Sunday, July 10, 2011

Marching Like Mad


About three years ago, in a college class, I had a run-in with cultural illiteracy that I will never forget. It taught me a lesson, but one I only realized recently.

To set the stage, imagine an English 102 class at a medium-sized mid-western university. I'm attempting to make some sort of pointless point about some opaque essay the students were forced to read when I asked the students to name a dictator from the twentieth century.
Crickets. No eye contact. Maybe a bit of drool.


I gave a hint. "Ummm...think World War Two."


Shifting asses, thoughtful upward glances by the brown-nosers but still no answer ventured.
I lifted my index finger to my upper lip, raised my arm in the Nazi salute, and goose-stepped stupidly back and forth in front of the chalkboard.


Bewildered glances, reddened faces, little mouth Os, and wide eyes. Desks scraped back fractionally.


Nothing.


"Really?" I pleaded. "Really? Hitler. You've not heard of Hitler?"


When this initially happened, like many people teaching at this level, I was outraged. "How the hell can they not know about Hitler? Who do I call? What senseless teach-to-the-test moron in the "No Child Left Behind" gulag decided that Hitler should be dropped as a point of historical interest?"


I've told the story again and again, garnering support and nods of approval followed by similar stories of ignorance from my fellow instructors.


Then, I had an epiphany, one blistering Kansas day, when I'd begun the story for the umpteenth time and in mid-telling faltered as I realized that this bit of information, like a word repeated aloud rapidly for a minute or so, had become meaningless.

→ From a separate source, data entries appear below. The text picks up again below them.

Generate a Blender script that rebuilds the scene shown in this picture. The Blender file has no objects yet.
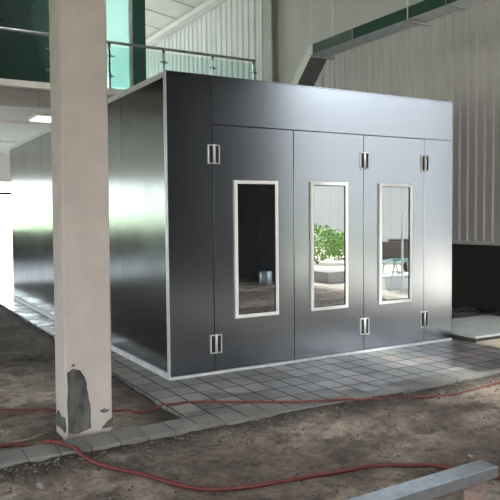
import bpy, bmesh, math, random
from mathutils import Vector, Matrix, noise
random.seed(7)
S = bpy.context.scene
COL = S.collection

# ------------------------------------------------------------------ helpers
def tag(o, label=None, cat=None, group=None, kind=None):
    if label: o['label'] = label
    if cat: o['category'] = cat
    if group: o['group'] = group
    if kind: o['kind'] = kind
    return o

def empty(name, loc=(0, 0, 0), rz=0.0):
    o = bpy.data.objects.new(name, None)
    o.empty_display_size = .2
    COL.objects.link(o); o.location = loc; o.rotation_euler = (0, 0, rz)
    return o

class MB:
    def __init__(s): s.bm = bmesh.new()
    def box(s, x0, x1, y0, y1, z0, z1, bev=0.0, seg=2, mat=0):
        t = bmesh.new()
        bmesh.ops.create_cube(t, size=1)
        for v in t.verts:
            v.co = Vector((x0 + (v.co.x + .5) * (x1 - x0), y0 + (v.co.y + .5) * (y1 - y0), z0 + (v.co.z + .5) * (z1 - z0)))
        if bev > 0:
            bmesh.ops.bevel(t, geom=t.edges[:], offset=bev, segments=seg, affect='EDGES', profile=.5)
        for f in t.faces: f.material_index = mat
        s._add(t); return s
    def _add(s, t, M=None):
        if M is not None: t.transform(M)
        me = bpy.data.meshes.new('tmp'); t.to_mesh(me); t.free()
        s.bm.from_mesh(me); bpy.data.meshes.remove(me)
    def obox(s, M, sx, sy, sz, bev=0.0):
        t = bmesh.new(); bmesh.ops.create_cube(t, size=1)
        for v in t.verts: v.co = Vector((v.co.x * sx, v.co.y * sy, v.co.z * sz))
        if bev > 0: bmesh.ops.bevel(t, geom=t.edges[:], offset=bev, segments=2, affect='EDGES', profile=.5)
        s._add(t, M); return s
    def prism(s, pts, axis, a, b):
        """pts 2D outline, extruded along axis between a and b"""
        def P(u, v, w):
            return {'x': (w, u, v), 'y': (u, w, v), 'z': (u, v, w)}[axis]
        A = [s.bm.verts.new(P(u, v, a)) for u, v in pts]
        B = [s.bm.verts.new(P(u, v, b)) for u, v in pts]
        n = len(pts)
        s.bm.faces.new(A); s.bm.faces.new(B[::-1])
        for i in range(n):
            s.bm.faces.new((A[i], B[i], B[(i + 1) % n], A[(i + 1) % n]))
        return s
    def tube(s, pts, r, n=10, cap=True):
        pts = [Vector(p) for p in pts]; rings = []
        up = Vector((0, 0, 1))
        for i, p in enumerate(pts):
            d = (pts[min(i + 1, len(pts) - 1)] - pts[max(i - 1, 0)]).normalized()
            ref = up if abs(d.dot(up)) < .9 else Vector((1, 0, 0))
            a = d.cross(ref).normalized(); b = a.cross(d)
            rr = r[i] if isinstance(r, (list, tuple)) else r
            rings.append([s.bm.verts.new(p + a * rr * math.cos(2 * math.pi * k / n) + b * rr * math.sin(2 * math.pi * k / n)) for k in range(n)])
        for i in range(len(rings) - 1):
            for k in range(n):
                f = s.bm.faces.new((rings[i][k], rings[i][(k + 1) % n], rings[i + 1][(k + 1) % n], rings[i + 1][k])); f.smooth = True
        if cap:
            s.bm.faces.new(rings[0][::-1]); s.bm.faces.new(rings[-1])
        return s
    def build(s, name, mat, parent=None, mats=None):
        bmesh.ops.recalc_face_normals(s.bm, faces=s.bm.faces[:])
        me = bpy.data.meshes.new(name); s.bm.to_mesh(me); s.bm.free()
        for m in (mats or [mat]): me.materials.append(m)
        o = bpy.data.objects.new(name, me); COL.objects.link(o)
        if parent: o.parent = parent
        return o

def copy_tree(o, parent=None):
    c = o.copy(); COL.objects.link(c)
    if parent: c.parent = parent
    for ch in list(o.children): copy_tree(ch, c)
    return c

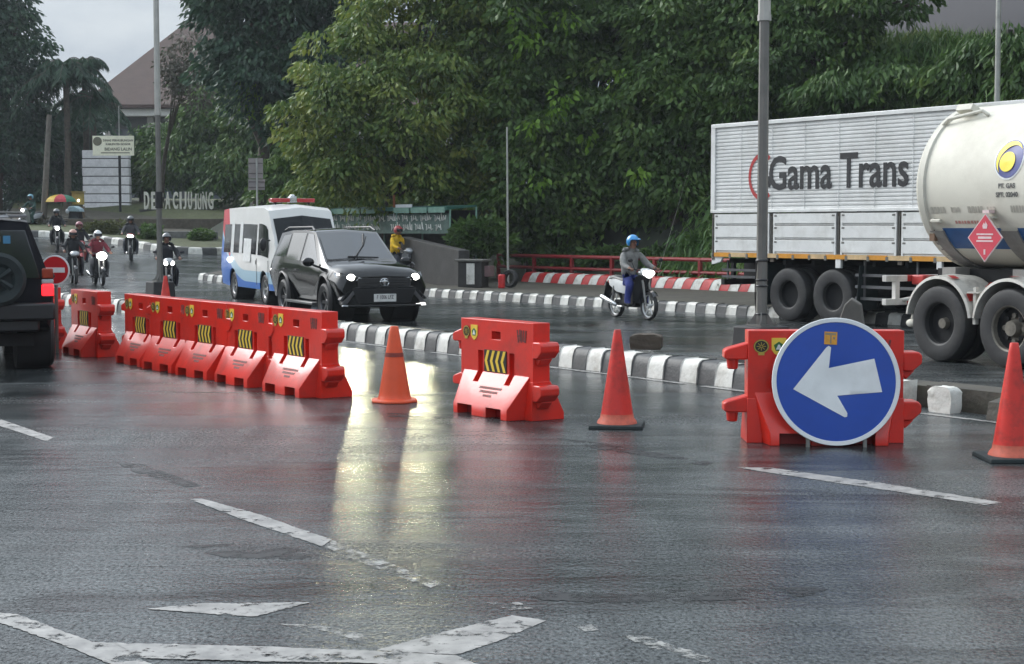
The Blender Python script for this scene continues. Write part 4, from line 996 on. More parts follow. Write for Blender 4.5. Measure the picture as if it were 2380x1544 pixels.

Or, simply--common.
The truth is, we live not only in an era of dictators, both the sugar and shit-coated variety, but are at the end of a long chain of dictators running back to the beginning of agriculture. Looking at our horrific history, we can't swing a dead cat without hitting a psychopath in a suit (of armor).


What has "civilization" been other than a long chain of dictators stretching back to the first agriculturalists who arose from the welter of tribes in the fertile crescent some eight to ten thousand years ago to march across the planet killing the indigenous and the complexity of nature in the pursuit of ever more Lebensraum for the ultimate Reich.
Look at history and you will see a long list of dictators, conquerors, and tyrants: Thutmose III of Egypt; Cyrus and Darius the Great of the Persian empire; Philip II of Macedon; Alexander the Great; Hannibal of Carthage; Scipio Africanus; Pompey the Great; Julius Caesar; Attila the Hun; Otto I, Holy Roman Emperor; William the Conqueror; Ghengis Khan; the Crusades; Tamerlane the Great; the Spanish Conquerors; the English invasion of the Americas; Napoleon; Andrew Jackson, with his Indian genocide; James K. Polk, Mexican American War; William McKinley, the Spanish-American War and on and on. We need not note the big names of the twentieth century. I presume my good readers are familiar with that history.
My point in that woefully inadequate list is that all of "civilized" history has been nothing more than a series of brutal military adventures designed to take away either the lands of the indigenous or to take away the lands of someone who had already taken away those indigenous lands. Once the relative peace of the hunter gatherer era was broken, a free for all began where "civilization" immersed itself in blood while writing its own history, lauding its adventures as a series of just wars which were by no means merely land and resource grabs. Even now, we toil away at war in the Middle East claiming all manner of absurd reasons for our mayhem, from TERROR--to women are treated badly--to TERROR!! when we know that oil is the only reason we are really there.


So, can I blame my feckless class for not remembering a truly cruel dictator? When one realizes that these students are immersed in a world full of so many other cruel dictators who are not only treated as okay, such as the King of Saudi Arabia, but marvelous, like George W. Bush, it seems reasonable in a warped way that they couldn't identify a dictator if they bit them on the ass, locked them up for life, or gave them a lap dance.


The problem is, for the indigenous, their sustainable way of life that had lasted for tens of thousands, if not millions of years, has been crushed by the moral equivalent of Hitler, if he had been an ever-spreading evil that continues to kill and destroy up to this day, an eight thousand year old conqueror who has seen the Arawak Indians skinned alive, the Germanic tribes enslaved, the Cherokee force-marched to reservations, and the indigenous of the Amazon dying for oil.


They barely notice their shackles, let alone notice their world.